>> BEGIN Given records

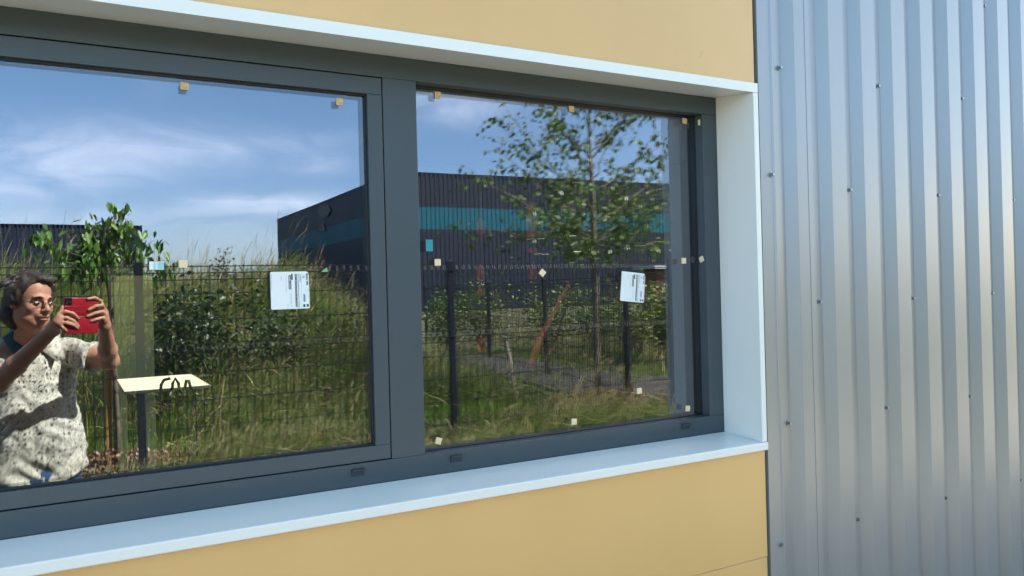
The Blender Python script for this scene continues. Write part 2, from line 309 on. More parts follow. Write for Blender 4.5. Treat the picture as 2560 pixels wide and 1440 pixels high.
def frame_parts():
    zt, zs, zb, zsb = Zc + .587, Zc + .532, Zc - .465, Zc - .411
    XL = -1.62
    b = MB(); b.box((XL, 0, zs), (XR, .075, zt)); b.box((XL, 0, zb), (XR, .075, zsb))
    b.box((1.7375, .0, zsb + .0004), (XR, .075, zs - .0004)); b.box((.689, 0, zsb + .0004), (.778, .075, zs - .0004)); b.box((XL, 0, zsb + .0004), (XL + .058, .075, zs - .0004))
    f = b.build('frame', M['frame'], win, .0012)
    # second bay to the left, out of frame
    b = MB(); b.box((WL, 0.001, zb), (XL - .001, .075, zt)); b.build('frame_infill', M['frame'], win, .0012)
    # glazing rebate of the fixed pane
    b = MB(); e = .0025
    for (x0, x1, z0, z1) in ((.778, 1.7375, zs - e, zs - .0002), (.778, 1.7375, zsb + .0002, zsb + e), (.7782, .778 + e, zsb + e, zs - e), (1.7375 - e, 1.7373, zsb + e, zs - e)):
        b.box((x0, YGF - .003, z0), (x1, YGF + .03, z1))
    b.build('gasket', M['gasket'], win, .0008)
    def pane(name, x0, x1, z0, z1, yg, m):
        q = MB(); q.add([(x0, yg, z0), (x1, yg, z0), (x1, yg, z1), (x0, yg, z1)], [(0, 1, 2, 3)]); return q
    q = pane('', .778 + .001, 1.7375 - .001, zsb + .001, zs - .001, YGF, 0); gp = q.build('window_pane', M['glass_out'], win)
    q = pane('', .778 + .001, 1.7375 - .001, zsb + .001, zs - .001, YGF + .018, 0); q.build('inner_pane', M['glass_in'], gp)
    # opening sash on the left
    sx0, sx1, st, sb = XL + .061, .686, zs - .003, zsb + .003
    ix0, ix1, it, ib = sx0 + .0375, .6485, Zc + .4875, Zc - .373
    b = MB(); b.box((sx0, -.0006, it), (sx1, .06, st)); b.box((sx0, -.0006, sb), (sx1, .06, ib)); b.box((sx0, -.0006, ib + .0003), (ix0, .06, it - .0003)); b.box((ix1, -.0006, ib + .0003), (sx1, .06, it - .0003))
    s = b.build('sash', M['frame'], win, .0012)
    b = MB(); e = .0045
    for (x0, x1, z0, z1) in ((ix0, ix1, it - e, it - .0002), (ix0, ix1, ib + .0002, ib + e), (ix0 + .0002, ix0 + e, ib + e, it - e), (ix1 - e, ix1 - .0002, ib + e, it - e)):
        b.box((x0, YGS - .007, z0), (x1, YGS + .03, z1))
    b.build('gasket', M['gasket'], s, .0008)
    q = pane('', ix0 + .001, ix1 - .001, ib + .001, it - .001, YGS, 0); q.build('window_pane', M['glass_out'], s)
    q = pane('', ix0 + .001, ix1 - .001, ib + .001, it - .001, YGS + .018, 0); q.build('inner_pane', M['glass_in'], s)
    b = MB(); b.box((XL + .05, .030, zsb - .004), (.70, .04, sb)); b.box((XL + .05, .030, st), (.70, .04, zs + .004)); b.box((.6862, .03, sb), (.6888, .04, st)); b.build('rebate_seal', M['gasket'], win)
    for (px, py) in ((897, 1182), (1143, 1147), (1718, 1067)):
        p = G(px, py, 1.843); b = MB(); b.box((-.0165, -.003, -.0085), (.0165, .008, .0085)); b.box((-.0165, -.010, .003), (.0165, -.0025, .0087)); 
        o = b.build('drain_cap', M['cap'], win, .0015); o.parent = win; o.matrix_parent_inverse = Matrix.Translation(win.location).inverted(); o.location = (p.x, 0, p.z)
frame_parts()

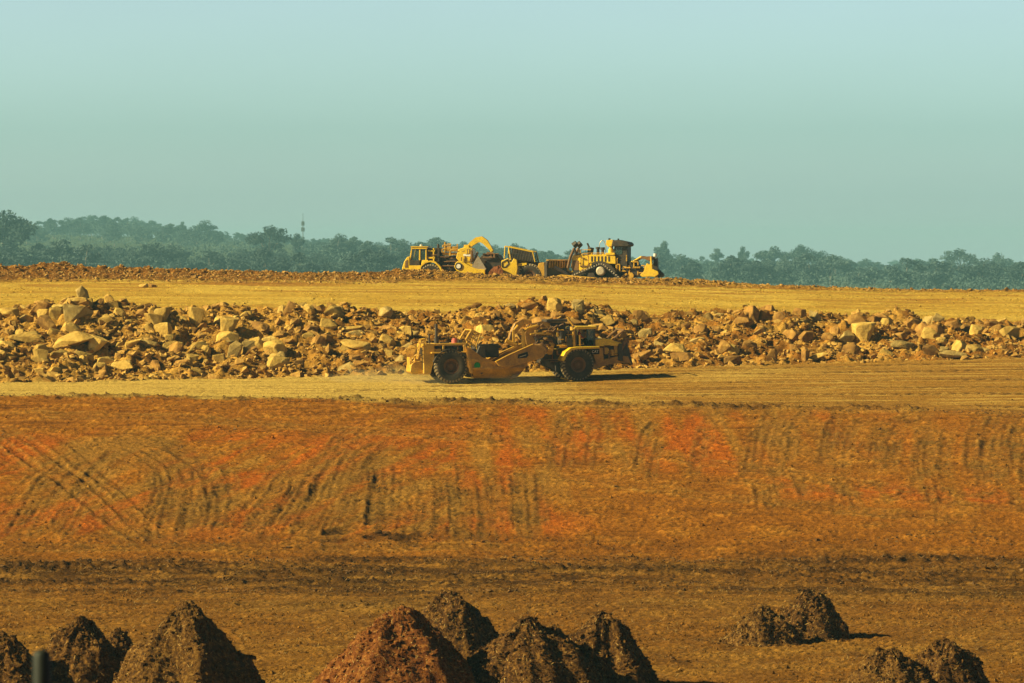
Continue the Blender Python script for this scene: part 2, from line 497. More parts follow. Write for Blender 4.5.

>> END Given records

> _Task_
Reproduce each record from above exactly; pictures do not belong in the copy.

> _Solution_
The Blender Python script for this scene continues. Write part 2, from line 309 on. More parts follow. Write for Blender 4.5. Treat the picture as 2560 pixels wide and 1440 pixels high.
def frame_parts():
    zt, zs, zb, zsb = Zc + .587, Zc + .532, Zc - .465, Zc - .411
    XL = -1.62
    b = MB(); b.box((XL, 0, zs), (XR, .075, zt)); b.box((XL, 0, zb), (XR, .075, zsb))
    b.box((1.7375, .0, zsb + .0004), (XR, .075, zs - .0004)); b.box((.689, 0, zsb + .0004), (.778, .075, zs - .0004)); b.box((XL, 0, zsb + .0004), (XL + .058, .075, zs - .0004))
    f = b.build('frame', M['frame'], win, .0012)
    # second bay to the left, out of frame
    b = MB(); b.box((WL, 0.001, zb), (XL - .001, .075, zt)); b.build('frame_infill', M['frame'], win, .0012)
    # glazing rebate of the fixed pane
    b = MB(); e = .0025
    for (x0, x1, z0, z1) in ((.778, 1.7375, zs - e, zs - .0002), (.778, 1.7375, zsb + .0002, zsb + e), (.7782, .778 + e, zsb + e, zs - e), (1.7375 - e, 1.7373, zsb + e, zs - e)):
        b.box((x0, YGF - .003, z0), (x1, YGF + .03, z1))
    b.build('gasket', M['gasket'], win, .0008)
    def pane(name, x0, x1, z0, z1, yg, m):
        q = MB(); q.add([(x0, yg, z0), (x1, yg, z0), (x1, yg, z1), (x0, yg, z1)], [(0, 1, 2, 3)]); return q
    q = pane('', .778 + .001, 1.7375 - .001, zsb + .001, zs - .001, YGF, 0); gp = q.build('window_pane', M['glass_out'], win)
    q = pane('', .778 + .001, 1.7375 - .001, zsb + .001, zs - .001, YGF + .018, 0); q.build('inner_pane', M['glass_in'], gp)
    # opening sash on the left
    sx0, sx1, st, sb = XL + .061, .686, zs - .003, zsb + .003
    ix0, ix1, it, ib = sx0 + .0375, .6485, Zc + .4875, Zc - .373
    b = MB(); b.box((sx0, -.0006, it), (sx1, .06, st)); b.box((sx0, -.0006, sb), (sx1, .06, ib)); b.box((sx0, -.0006, ib + .0003), (ix0, .06, it - .0003)); b.box((ix1, -.0006, ib + .0003), (sx1, .06, it - .0003))
    s = b.build('sash', M['frame'], win, .0012)
    b = MB(); e = .0045
    for (x0, x1, z0, z1) in ((ix0, ix1, it - e, it - .0002), (ix0, ix1, ib + .0002, ib + e), (ix0 + .0002, ix0 + e, ib + e, it - e), (ix1 - e, ix1 - .0002, ib + e, it - e)):
        b.box((x0, YGS - .007, z0), (x1, YGS + .03, z1))
    b.build('gasket', M['gasket'], s, .0008)
    q = pane('', ix0 + .001, ix1 - .001, ib + .001, it - .001, YGS, 0); q.build('window_pane', M['glass_out'], s)
    q = pane('', ix0 + .001, ix1 - .001, ib + .001, it - .001, YGS + .018, 0); q.build('inner_pane', M['glass_in'], s)
    b = MB(); b.box((XL + .05, .030, zsb - .004), (.70, .04, sb)); b.box((XL + .05, .030, st), (.70, .04, zs + .004)); b.box((.6862, .03, sb), (.6888, .04, st)); b.build('rebate_seal', M['gasket'], win)
    for (px, py) in ((897, 1182), (1143, 1147), (1718, 1067)):
        p = G(px, py, 1.843); b = MB(); b.box((-.0165, -.003, -.0085), (.0165, .008, .0085)); b.box((-.0165, -.010, .003), (.0165, -.0025, .0087)); 
        o = b.build('drain_cap', M['cap'], win, .0015); o.parent = win; o.matrix_parent_inverse = Matrix.Translation(win.location).inverted(); o.location = (p.x, 0, p.z)
frame_parts()

Continue the Blender Python script for this scene: part 2, from line 497. More parts follow. Write for Blender 4.5.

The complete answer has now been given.